## start
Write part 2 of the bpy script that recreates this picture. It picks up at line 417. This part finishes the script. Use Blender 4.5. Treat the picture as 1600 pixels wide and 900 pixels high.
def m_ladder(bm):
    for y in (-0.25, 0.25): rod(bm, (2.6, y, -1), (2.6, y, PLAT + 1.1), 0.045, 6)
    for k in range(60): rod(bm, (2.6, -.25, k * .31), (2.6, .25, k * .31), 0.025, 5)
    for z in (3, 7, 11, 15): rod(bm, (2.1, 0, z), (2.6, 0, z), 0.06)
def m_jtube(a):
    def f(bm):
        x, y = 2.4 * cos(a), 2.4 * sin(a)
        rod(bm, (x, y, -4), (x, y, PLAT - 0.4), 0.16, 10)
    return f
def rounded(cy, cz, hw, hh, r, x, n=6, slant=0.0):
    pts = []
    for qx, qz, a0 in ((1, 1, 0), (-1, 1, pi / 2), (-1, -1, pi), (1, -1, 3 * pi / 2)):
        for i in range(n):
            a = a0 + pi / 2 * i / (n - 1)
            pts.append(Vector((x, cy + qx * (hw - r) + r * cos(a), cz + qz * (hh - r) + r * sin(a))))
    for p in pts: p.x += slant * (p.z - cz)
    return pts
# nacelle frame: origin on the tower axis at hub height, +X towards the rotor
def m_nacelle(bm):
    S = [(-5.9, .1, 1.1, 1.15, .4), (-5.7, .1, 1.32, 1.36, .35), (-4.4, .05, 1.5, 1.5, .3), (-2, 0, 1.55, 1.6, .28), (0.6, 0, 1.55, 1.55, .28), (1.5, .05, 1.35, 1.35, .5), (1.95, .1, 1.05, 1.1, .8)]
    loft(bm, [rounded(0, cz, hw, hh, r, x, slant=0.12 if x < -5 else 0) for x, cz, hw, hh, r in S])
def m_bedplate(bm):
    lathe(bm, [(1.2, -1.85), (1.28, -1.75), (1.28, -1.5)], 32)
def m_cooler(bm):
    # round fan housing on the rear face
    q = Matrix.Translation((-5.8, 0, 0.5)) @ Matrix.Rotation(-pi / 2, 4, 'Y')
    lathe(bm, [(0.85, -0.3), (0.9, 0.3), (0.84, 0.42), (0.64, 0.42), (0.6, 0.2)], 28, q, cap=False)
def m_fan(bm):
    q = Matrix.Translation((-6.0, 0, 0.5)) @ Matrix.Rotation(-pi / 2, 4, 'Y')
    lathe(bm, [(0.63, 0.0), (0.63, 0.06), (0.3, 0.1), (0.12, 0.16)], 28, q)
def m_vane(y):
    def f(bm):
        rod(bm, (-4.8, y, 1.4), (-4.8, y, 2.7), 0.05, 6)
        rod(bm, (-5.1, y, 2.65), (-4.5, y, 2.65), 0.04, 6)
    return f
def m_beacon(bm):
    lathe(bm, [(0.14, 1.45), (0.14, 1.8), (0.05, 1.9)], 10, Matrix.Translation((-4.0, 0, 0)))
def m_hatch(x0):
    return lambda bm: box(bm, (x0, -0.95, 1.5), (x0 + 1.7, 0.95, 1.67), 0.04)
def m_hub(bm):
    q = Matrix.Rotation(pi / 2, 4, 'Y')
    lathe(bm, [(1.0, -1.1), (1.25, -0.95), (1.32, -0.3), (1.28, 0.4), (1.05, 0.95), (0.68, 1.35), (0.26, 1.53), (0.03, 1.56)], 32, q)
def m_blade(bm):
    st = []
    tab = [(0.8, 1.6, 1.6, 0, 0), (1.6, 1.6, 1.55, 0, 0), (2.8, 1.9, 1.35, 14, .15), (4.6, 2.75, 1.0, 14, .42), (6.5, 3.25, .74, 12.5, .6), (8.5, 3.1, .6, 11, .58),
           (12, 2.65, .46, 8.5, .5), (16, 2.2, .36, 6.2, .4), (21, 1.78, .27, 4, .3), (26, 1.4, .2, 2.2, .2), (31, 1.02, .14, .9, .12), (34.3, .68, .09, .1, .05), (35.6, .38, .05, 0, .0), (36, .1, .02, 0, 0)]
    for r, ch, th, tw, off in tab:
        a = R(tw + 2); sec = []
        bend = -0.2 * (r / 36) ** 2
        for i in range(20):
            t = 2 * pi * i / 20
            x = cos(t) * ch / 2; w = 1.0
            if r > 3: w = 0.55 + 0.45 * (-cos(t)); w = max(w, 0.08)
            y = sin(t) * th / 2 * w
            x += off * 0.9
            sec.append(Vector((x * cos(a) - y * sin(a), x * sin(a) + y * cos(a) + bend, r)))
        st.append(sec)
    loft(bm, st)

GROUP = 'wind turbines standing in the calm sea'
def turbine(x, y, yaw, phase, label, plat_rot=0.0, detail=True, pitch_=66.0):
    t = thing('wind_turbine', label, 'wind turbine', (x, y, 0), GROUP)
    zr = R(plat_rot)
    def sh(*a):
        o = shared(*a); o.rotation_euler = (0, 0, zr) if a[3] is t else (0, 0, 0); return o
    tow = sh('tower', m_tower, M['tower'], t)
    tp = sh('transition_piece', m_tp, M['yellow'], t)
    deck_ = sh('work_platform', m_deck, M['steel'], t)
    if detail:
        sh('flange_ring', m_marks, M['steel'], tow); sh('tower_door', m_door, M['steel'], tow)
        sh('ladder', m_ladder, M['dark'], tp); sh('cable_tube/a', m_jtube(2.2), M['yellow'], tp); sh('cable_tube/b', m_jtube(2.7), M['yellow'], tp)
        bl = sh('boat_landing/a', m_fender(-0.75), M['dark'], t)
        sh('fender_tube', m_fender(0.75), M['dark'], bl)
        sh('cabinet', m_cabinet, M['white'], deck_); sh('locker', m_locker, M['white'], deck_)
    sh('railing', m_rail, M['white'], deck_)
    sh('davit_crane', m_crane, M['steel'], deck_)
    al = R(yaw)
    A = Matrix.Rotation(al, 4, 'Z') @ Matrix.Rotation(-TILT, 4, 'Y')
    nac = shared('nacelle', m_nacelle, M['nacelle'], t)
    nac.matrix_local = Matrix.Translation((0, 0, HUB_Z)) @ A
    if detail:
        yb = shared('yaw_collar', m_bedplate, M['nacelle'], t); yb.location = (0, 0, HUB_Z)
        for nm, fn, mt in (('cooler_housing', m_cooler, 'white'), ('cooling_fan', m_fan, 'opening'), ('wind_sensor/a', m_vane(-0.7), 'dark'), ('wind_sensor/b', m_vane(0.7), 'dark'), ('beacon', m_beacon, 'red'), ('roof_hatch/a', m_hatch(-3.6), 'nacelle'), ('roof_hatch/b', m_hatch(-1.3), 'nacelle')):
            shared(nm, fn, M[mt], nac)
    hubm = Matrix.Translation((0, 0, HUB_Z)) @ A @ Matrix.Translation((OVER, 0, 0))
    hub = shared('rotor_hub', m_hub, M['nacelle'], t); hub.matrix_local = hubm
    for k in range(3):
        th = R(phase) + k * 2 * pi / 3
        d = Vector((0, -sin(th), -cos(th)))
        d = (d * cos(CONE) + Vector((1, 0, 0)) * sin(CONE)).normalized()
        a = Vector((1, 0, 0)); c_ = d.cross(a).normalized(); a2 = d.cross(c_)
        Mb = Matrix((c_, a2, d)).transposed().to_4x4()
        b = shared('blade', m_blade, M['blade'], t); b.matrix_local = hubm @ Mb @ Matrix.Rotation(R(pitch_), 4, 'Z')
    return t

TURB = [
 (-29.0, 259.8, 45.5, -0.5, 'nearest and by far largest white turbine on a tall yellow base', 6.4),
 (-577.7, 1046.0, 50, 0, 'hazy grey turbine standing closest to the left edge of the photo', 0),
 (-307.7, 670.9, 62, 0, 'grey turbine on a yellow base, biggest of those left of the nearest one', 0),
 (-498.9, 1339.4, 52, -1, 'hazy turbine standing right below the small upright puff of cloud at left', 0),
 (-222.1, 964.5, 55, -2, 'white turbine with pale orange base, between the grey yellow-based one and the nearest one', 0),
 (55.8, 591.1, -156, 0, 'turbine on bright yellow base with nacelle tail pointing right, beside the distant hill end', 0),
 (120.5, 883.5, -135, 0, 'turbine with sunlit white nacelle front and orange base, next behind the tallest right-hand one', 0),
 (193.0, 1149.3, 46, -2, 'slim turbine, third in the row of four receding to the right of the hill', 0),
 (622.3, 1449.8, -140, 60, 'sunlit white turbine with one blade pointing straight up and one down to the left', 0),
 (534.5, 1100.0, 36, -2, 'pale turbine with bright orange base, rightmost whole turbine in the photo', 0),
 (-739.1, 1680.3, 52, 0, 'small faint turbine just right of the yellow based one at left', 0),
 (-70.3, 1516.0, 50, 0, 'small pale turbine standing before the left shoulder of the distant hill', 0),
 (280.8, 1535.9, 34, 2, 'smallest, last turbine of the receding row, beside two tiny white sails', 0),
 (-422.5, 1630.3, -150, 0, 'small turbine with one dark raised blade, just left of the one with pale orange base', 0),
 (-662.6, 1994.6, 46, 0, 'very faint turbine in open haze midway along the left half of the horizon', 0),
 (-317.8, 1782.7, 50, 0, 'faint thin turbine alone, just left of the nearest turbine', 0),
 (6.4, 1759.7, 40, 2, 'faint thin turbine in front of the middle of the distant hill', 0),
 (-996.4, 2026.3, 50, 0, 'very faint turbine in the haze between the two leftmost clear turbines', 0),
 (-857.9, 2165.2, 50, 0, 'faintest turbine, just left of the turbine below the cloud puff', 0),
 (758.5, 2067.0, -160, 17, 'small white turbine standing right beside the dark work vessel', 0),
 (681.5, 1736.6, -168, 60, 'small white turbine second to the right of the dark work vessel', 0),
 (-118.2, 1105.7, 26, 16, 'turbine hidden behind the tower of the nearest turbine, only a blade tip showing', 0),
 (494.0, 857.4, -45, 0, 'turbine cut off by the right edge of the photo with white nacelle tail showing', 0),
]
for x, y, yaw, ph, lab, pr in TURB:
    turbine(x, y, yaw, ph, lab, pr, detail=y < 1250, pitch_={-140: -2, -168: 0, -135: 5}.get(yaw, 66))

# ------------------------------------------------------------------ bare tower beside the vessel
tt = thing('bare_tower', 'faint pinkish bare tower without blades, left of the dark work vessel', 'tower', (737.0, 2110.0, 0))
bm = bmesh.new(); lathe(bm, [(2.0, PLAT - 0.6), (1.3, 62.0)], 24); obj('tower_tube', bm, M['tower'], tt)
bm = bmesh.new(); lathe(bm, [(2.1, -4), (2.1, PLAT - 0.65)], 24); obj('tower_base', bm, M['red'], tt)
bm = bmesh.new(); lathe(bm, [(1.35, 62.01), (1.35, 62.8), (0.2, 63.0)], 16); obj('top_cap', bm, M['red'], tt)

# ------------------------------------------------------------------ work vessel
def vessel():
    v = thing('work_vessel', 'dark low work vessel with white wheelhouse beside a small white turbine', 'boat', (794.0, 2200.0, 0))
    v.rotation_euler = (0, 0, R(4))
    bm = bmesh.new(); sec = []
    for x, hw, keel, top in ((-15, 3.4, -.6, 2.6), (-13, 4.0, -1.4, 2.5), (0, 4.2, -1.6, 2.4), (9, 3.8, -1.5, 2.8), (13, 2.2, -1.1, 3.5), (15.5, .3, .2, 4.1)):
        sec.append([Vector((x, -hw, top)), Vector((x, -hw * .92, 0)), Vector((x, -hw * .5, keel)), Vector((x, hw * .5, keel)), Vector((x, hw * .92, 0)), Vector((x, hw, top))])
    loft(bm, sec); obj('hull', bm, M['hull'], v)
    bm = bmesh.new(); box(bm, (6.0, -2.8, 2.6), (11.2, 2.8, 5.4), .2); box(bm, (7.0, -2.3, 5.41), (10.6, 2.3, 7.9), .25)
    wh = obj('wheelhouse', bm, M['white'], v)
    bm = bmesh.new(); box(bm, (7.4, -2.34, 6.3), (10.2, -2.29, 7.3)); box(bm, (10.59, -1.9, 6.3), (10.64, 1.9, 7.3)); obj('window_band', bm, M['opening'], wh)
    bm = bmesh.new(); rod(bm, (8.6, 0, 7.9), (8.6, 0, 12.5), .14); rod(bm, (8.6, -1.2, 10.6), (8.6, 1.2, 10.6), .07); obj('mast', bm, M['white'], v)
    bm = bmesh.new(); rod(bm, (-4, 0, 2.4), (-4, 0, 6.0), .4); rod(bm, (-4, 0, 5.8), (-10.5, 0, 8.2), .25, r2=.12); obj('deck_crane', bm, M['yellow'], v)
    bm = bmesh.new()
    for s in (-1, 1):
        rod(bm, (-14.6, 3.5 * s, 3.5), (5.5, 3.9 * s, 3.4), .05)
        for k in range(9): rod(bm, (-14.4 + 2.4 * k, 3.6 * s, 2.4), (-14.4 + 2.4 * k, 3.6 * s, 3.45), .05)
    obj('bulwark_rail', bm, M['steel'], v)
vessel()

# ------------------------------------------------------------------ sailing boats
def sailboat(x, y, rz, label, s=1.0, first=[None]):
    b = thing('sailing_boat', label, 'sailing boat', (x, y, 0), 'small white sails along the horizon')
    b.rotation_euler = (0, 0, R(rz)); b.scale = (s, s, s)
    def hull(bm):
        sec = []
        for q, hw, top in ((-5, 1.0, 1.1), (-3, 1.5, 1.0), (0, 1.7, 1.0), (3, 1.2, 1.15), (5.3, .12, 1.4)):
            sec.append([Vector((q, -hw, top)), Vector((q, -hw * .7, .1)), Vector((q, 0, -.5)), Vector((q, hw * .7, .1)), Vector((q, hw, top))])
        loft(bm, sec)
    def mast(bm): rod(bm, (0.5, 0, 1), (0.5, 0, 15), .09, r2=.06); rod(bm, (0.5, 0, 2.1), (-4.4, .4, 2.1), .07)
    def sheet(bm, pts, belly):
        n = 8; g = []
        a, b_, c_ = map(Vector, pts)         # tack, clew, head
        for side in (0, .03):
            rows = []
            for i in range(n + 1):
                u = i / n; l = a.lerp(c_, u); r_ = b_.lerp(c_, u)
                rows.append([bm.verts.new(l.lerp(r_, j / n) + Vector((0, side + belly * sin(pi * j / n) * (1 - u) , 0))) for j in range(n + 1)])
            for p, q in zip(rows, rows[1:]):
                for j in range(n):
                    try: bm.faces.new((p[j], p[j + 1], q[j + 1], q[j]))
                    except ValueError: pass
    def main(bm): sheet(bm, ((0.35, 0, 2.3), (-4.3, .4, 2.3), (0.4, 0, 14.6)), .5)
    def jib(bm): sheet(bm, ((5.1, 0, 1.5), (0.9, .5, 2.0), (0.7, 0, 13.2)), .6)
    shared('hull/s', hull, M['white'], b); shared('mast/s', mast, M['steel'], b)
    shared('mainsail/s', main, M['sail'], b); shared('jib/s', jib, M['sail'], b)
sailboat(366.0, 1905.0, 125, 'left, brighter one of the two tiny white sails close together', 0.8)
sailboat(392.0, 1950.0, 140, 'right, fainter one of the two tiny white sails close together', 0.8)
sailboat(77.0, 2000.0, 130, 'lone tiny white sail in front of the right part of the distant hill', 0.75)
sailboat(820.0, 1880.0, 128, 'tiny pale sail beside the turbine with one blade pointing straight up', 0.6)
## end
DIRECTION |
Where does the word "part" appear? Return each line that holds it.

FINAL RESULT |
Write part 2 of the bpy script that recreates this picture. It picks up at line 417. This part finishes the script. Use Blender 4.5. Treat the picture as 1600 pixels wide and 900 pixels high.
sailboat(77.0, 2000.0, 130, 'lone tiny white sail in front of the right part of the distant hill', 0.75)